My first ever day of school was in August of 2011. I was terrified and sad, and I cried on the sidewalk while I waited for my mom to pick me up in our forest green Toyota minivan. I didn’t let my mom see I was crying, though, for fear she’d pull me back out and sentence me to homeschool forever. I wiped my tears before climbing in the back seat, smiled, and told her all about my wonderful day in my new school. Sometime after, I stole my sister’s concealer from her vanity in case I cried too much as school and needed to hide how red my face got. I often felt the need to hide the fact that I’d been crying, a habit that persists even as an adult. I don’t want people to think I’m manipulating them. That’s a brain worm to dissect another day.
In the fall of my fourth grade year, I finally hit my stride. I made friends! I was well-liked and an excellent student, which is miraculous because my homeschool education felt severely lacking. I remember asking a girl I was friends with, Grace, if she thought a boy in our class liked me.
“Ugh, why would he like you?” she asked, almost indignantly.
That night, my sister held me while I cried into her shoulder snuggled together on our bunk bed. She told me all the ways I was pretty, and special, and smart, and that boys are stupid anyway and next time a girl says that to me I should tell her off and that they’re just jealous of me. It helped. I love my sister.
I discovered my personality little by little. I learned that when the bell rings, that means recess is over, and that snitching to the teacher is socially frowned upon. Once terrified of being perceived at all, ever, I actually branched out and built some confidence within myself. I even learned swear words, and how to use them in a grammatically correct fashion. Our library cards in elementary school were laminated pieces of construction paper with a series of stickers indicating our reading levels (red star=first grade, blue star=second grade, etc.) following a standardized exam. Grace and I both had twelfth grade reading levels in fourth grade, and competed constantly. We may have even scored higher than that, but there was an apparent lack of undergraduate textbooks for Grace and I to peruse in the library of our elementary school. Competing academically was much better for my personal development than stressing about if some dumb little boy in my class thought I was pretty or not.
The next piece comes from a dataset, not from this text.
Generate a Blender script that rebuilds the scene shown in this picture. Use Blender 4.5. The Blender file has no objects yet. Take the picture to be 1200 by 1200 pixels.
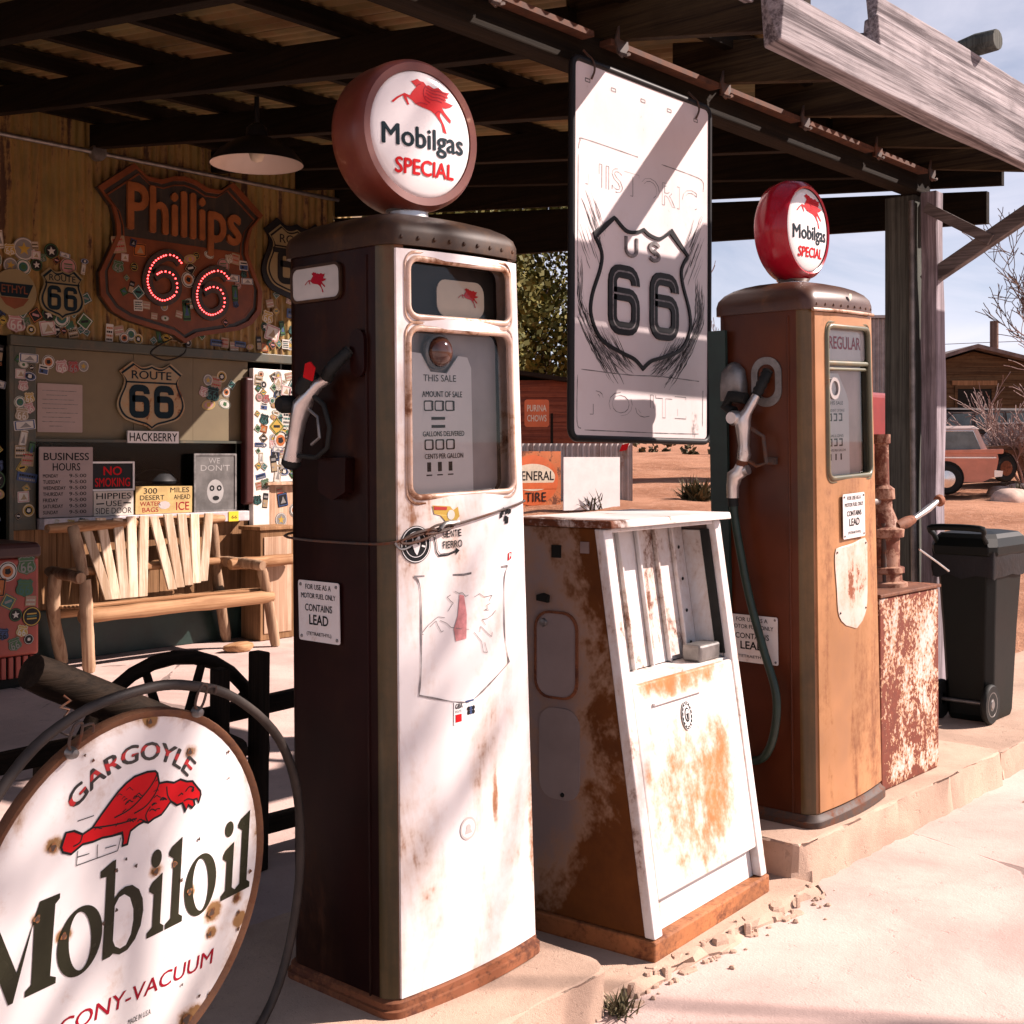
import bpy, math, random
from mathutils import Vector, Matrix
from mathutils.geometry import tessellate_polygon

scene = bpy.context.scene
R = math.radians

# ------------------------------------------------------------------ camera
cam_data = bpy.data.cameras.new('camera')
cam = bpy.data.objects.new('camera', cam_data)
scene.collection.objects.link(cam)
cam.location = (0, 0, 1.39)
cam.rotation_euler = (R(90), 0, R(-48.5))
cam_data.sensor_width = 36.0
cam_data.lens = 36.0 * 1470 / 1200
cam_data.shift_y = -65 / 1200.0
cam_data.clip_start = 0.05
cam_data.clip_end = 2000
scene.camera = cam

# ------------------------------------------------------------------ sky
SUN = Vector((1.0, -0.77, 0.91)).normalized()
EL = math.asin(SUN.z)
AZ = math.atan2(SUN.x, SUN.y)
world = bpy.data.worlds.new('World')
scene.world = world
world.use_nodes = True
wn, wl = world.node_tree.nodes, world.node_tree.links
wn.clear()
w_out = wn.new('ShaderNodeOutputWorld')
w_bg = wn.new('ShaderNodeBackground')
w_bg.inputs['Strength'].default_value = 0.05
w_sky = wn.new('ShaderNodeTexSky')
w_sky.sky_type = 'NISHITA'
w_sky.sun_disc = False
w_sky.sun_elevation = EL
w_sky.sun_rotation = AZ
w_sky.altitude = 1100
w_sky.air_density = 0.75
w_sky.dust_density = 0.5
w_tc = wn.new('ShaderNodeTexCoord')
w_map = wn.new('ShaderNodeMapping')
w_map.inputs['Scale'].default_value = (1.6, 2.6, 7.0)
w_map.inputs['Rotation'].default_value = (0.1, 0.25, 0.6)
w_noise = wn.new('ShaderNodeTexNoise')
w_noise.inputs['Scale'].default_value = 1.7
w_noise.inputs['Detail'].default_value = 8
w_noise.inputs['Roughness'].default_value = 0.58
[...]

I did sports, I made art, I felt well liked. If I sat with the boys at the lunch table it was strictly because humor brought us together. We’d have milk chugging contests and say stupid shit and laugh about said stupid shit. We watched the same YouTubers and liked some of the same music.
The price I paid for male friendship at this age was the internalized message that I was ugly, because the young boys in my social circle would constantly make fun of my appearance that I then had to laugh off. The price I paid to play soccer and four square and basketball was the occasional sting to the ego from a male classmate calling me fat or ugly or Mormon or a lesbian or homeschooled. Mostly, they just kept finding new and creative ways of calling me fat. I suppose I had more “boyish” hobbies and tendencies as a kid, which I guess wouldn’t have been a problem if I just had the genitals to match. It sounds so odd when you say it how it is. If I only were born with a dick and balls, I could play four-square with the boys without wanting to sob afterwards.
The ways in which men platonically put women in their place so to speak varies wildly from how women do it. If a woman thinks you’re beneath her, it’s displeasing. If a man thinks you’re beneath him, it reeks. It reeks of contempt and jealousy, if not outright hatred. At the end of the day, I could give a shit what an idiot’s opinion of me is. I am loved, I give love, and I think that is enough.